Greek stocks plunged Tuesday after the government unexpectedly brought forward a high-stakes presidential election, sparking fears of a political stalemate.
The vote by 300 members of parliament to replace President Karolos Papoulias had been due in February but has now been set for a first round on December 17.
The poll is a key test for embattled Prime Minister Antonis Samaras, who would be forced to call snap general elections if his presidential candidate fails to garner enough support.
The Athens overall index fell over 8.0 percent to 950 points around midday, as analysts warned that the political uncertainty could stall Greece's fiscal reforms.
"A Greek accident remains a potent risk...the risk of a political backlash and reform reversal is thus very real for now," analysts Berenberg said in a note.
According to news reports, former EU environment commissioner Stavros Dimas, 73, a veteran member of Samaras's conservative party, will be the government's candidate for president.
However, Samaras has a narrow majority of 155 seats, and his candidate is therefore unlikely to secure a first round win.
A second and third round are scheduled for December 23 and 29, but the bar for a win rises in the final round — with 180 votes needed.
Failing victory, Samaras would have to call a snap general election at a time when polls indicate radical left party Syriza — which has pledged to reverse many of the reforms imposed by the country's EU-IMF creditors — is favored by voters.
An early general ballot in February would be Greece's second in less than two years.
In 2012, back-to-back elections were needed in May and June to form a shaky coalition government, stalling Greece's fiscal reforms and sparking speculation that the country was about to be ejected from the euro.
"Election talk has always been bad for the market," Vassilis Korkidis, head of the confederation of Greek commerce, told To Vima radio.
"Nobody knows what Syriza would do in power . . . that uncertainty would weigh heavily on markets," noted Hamburg-based Berenberg.
The move — described by most analysts as a gamble for Samaras — came as Greece brokered a two-month extension from eurozone ministers to its multi-billion bailout program.

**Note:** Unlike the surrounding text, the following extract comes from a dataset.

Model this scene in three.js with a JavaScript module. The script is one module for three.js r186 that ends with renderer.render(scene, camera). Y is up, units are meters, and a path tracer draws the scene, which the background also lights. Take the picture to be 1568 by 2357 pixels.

Greece has set its sights on a new credit line, but this would require the existing 240-billion-euro ($295-billion) bailout to be completed or terminated, and with talks between the government and the creditors still ongoing, this seemed unlikely before the December 31 deadline.
The latest budget, passed on Sunday, forecasts 2.9 percent growth and a deficit of 0.2 percent but the 'troika' of creditors — the EU, IMF and the European Central Bank — regard these estimates as overly optimistic.
At issue is the fifth and final review of Greece's current bailout, which would be the last 1.8 billion euro installment from the eurozone.
"If (Samaras) can get the political uncertainty out of the way in December, the outlook for the Greek economy for 2015 would improve," Berenberg said.
Leading political analyst Ilias Nikolakopoulos argued that an election victory for Syriza early in 2015 would not necessarily be a boon for the leftist party.
"If it comes to power in February, it will have no margin of time to negotiate with the troika," he told AFP.